37 minutes / 4 minutes/°= 9.25°

[lambda] = 129.25° E ( or 129° 15' E)

i Description for longitude and latitude
Mapmakers or geographers use an imaginary grid to locate place on a map. This grid is made up of intersecting lines of latitude and longitude. Since the English were the ones drawing the line we use today, they put it through their favorite country. England had the world’s largest navy at the time and they made the rule. This is just a line on the globe. It is called the Prime Meridian which runs through Greenwich, England. It is the planet’s "home base". The other really important line on the globe is the equator, which runs like a belt around the middle of the globe. It is halfway from one pole to the next
Of course, the equator and Prime meridian are not the only two lines marked on the globe. Most maps show many lines running like belts around the globe, and many lines running up and down. Together, they make a grid over the globe. The "belt" lines are called "line of Latitude or parallels." Lines of latitude run east and west around the globe. The latitude is measured in degrees north and south from the Equator; the lines that run north and south from North pole to the South pole are called "Longitude lines or meridians." Lines of longitude are measured in degrees east and west from the Prime Meridian.

ii Time zones
In several places in the world, hundreds of different times were adopted, each one corresponding to its own meridian.
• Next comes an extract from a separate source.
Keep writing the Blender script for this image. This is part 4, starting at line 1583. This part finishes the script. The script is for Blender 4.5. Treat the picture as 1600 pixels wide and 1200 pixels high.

To simplify this situation, the Earth surface was divided into 24 adjacent, equal and equatorially perpendicular wedges, called time zones, each one delimited by two meridian forming a hour angle of 1 hour at the poles. The mean solar time of the central meridian of each time zone was assigned by convention to all places belonging to the time zone. The Greenwich time zone, centered on the homonymous meridian, was taken as reference time zone. In this way, the time zone right eastward Greenwich is 1 hour in advance in comparison with universal time (UT +01:00), while the time zone right westward Greenwich is 1 hour late (UT -01:00) and so on for all the others. The time zones division was officially adopted on 1884 November 1 at the International Meridian Conference held at Washington D.C.
It can be immediately noted that for political and administrative reasons, often the time zones are delimited by state borders instead of meridians. For each time zone it is shown the time when at the Greenwich time zone it is 12:00. In the diametrically opposed time zone, with time 00:00, it is shown the change of date line (dashed line), by convention at the left of this line it is the following day, while at the right it is the preceding day
The figure below shows the time zones division of the world.

iii The equation of time
Since time began, the time flow on the Earth is ruled by the apparent motion of the Sun in the sky. The time was measured for millennia, measuring the hour angle ( 1 round angle = 24 hour angle) between the current position of the Sun and the highest point above the horizon reached by the Sun each day, defined as corresponding to 12 hours or noon. This measure of time gives the true solar time.
Unfortunately, the apparent solar motion is anything but uniform along the year. Indeed, the Sun reach the highest position above horizon with a delay or an advance of time that changes every day and has a maximum of about 15 minutes. This phenomenon is due in part to the inclination of the terrestrial rotation axis on the plane of the Earth orbit around the Sun and in part to the unequal motion of the Earth around the Sun, caused by the elliptical orbit.
To avoid this drawback, it was defined the mean solar time that has the mean solar day, equal to the mean duration of all days of year, as measurement unit. To the definition of this time, it is associated an ideal Sun, called mean Sun, that has an uniform apparent motion.
The difference between the true solar time and the mean solar time changes continuously day by day with an annual cycle. This quantity is known as the equation of time.